In many non-compete cases, an issue arises about when the validity of a non-compete should be determined. Under Colorado’s non-compete statute, a non-compete won’t be enforce unless it falls within one of the four exceptions set forth in the statute. One  of those exceptions is for ‘executive and management personnel". 

Many employees sign non-competes, however, when they are first hired by a company, or before they become an executive or manager with the company. Later, they are promoted and become executives and managers. When they leave the company, employers argue that the exception for executives and managers applies and that the non-compete is enforceable, even if the employee was not an executive or manager when they were hired. And when they signed the non-compete

In Phoenix Capital,  the Court of Appeals rejected this argument when it ruled that the applicability of the exceptions set forth in the non-compete statute should be determined at the time the non-compete is signed, rather than the time when the employee terminates his employment. The Court of Appeals rejected the employer’s argument that this ruling would leave employers unprotected from employees who weren’t executives or managers when they joined a company but who later were promoted to executive or management positions. As the Court of Appeals noted, an employer may always enter into new agreements with employees as they take on additional responsibilities. 

Ample precedent exists for the Court of Appeals’ ruling. In Management Recruiters v. Miller, a decision from 1988, the employee signed a non-compete when he was hired as an "account executive" or "information gatherer". Later, the employee was promoted to office manager, but a new agreement was not executed when he was promoted. Based on these facts, the Court of Appeal declined to enforce the non-compete. 

An interesting factual wrinkle was presented by another case that was decided prior to Phoenix Capital.  In Doubleclick  v. Paiken, a federal district court decision issued in 2005, the employee entered into a separation agreement with her employer when she left the company. The separation agreement included a non-compete. Several months later, the employer learned that the employee was working for a direct competitor and filed suit against the employee. 

Employee argued, however, that the non-compete was not enforceable because she had signed it after she had resigned and "was not, ipso facto, management personnel". In effect, employee had anticipated the rule announced in Phoenix Capital that the enforceability of a non-compete should be determined at the time the agreement is signed. If she wasn’t a manager when she signed the non-compete, employee argued, then the non-compete couldn’t be enforced even if the non-compete was part of her separation agreement. 

Judge Miller, on the federal bench, was not swayed, however, by this argument as he ruled against the employee. Miller seemed to be convinced that the non-compete was enforceable because it was predicated on the position that the employee had held immediately prior to the execution of the separation agreement.
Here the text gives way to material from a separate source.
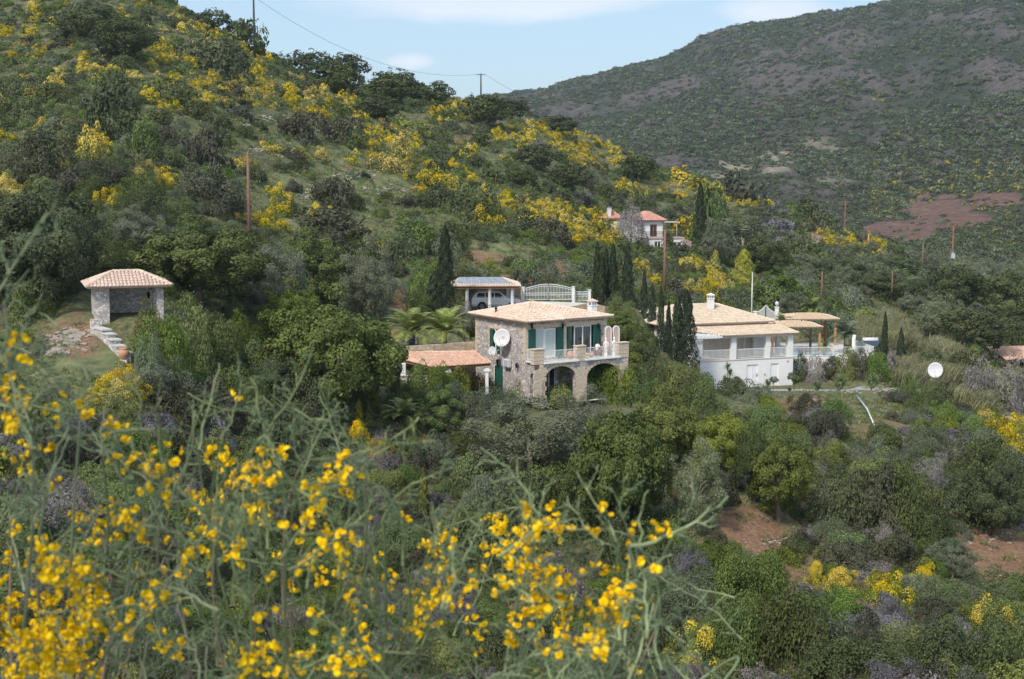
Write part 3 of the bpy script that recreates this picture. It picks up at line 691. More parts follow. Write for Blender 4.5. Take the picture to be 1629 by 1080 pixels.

Notably, Judge Miller states in his opinion  "The timing of the agreement does not preclude its enforceability". Following Phoenix Capital, that statement is subject to question because a non-compete may be deemed unenforceable if it is signed prior to an employee’s promotion to an executive or management position. 

The ruling in Phoenix Capital is a lesson for both employers and employees. Each time an employee is promoted to an executive or manager position, employees must consider whether to require the employee to sign a new employment agreement with a non-compete. Employees asked to sign a non-compete in connection with a promotion, on the other hand, must recognize that their promotion comes at a cost. The promotion may mean that future employment prospects will be limited by a non-compete.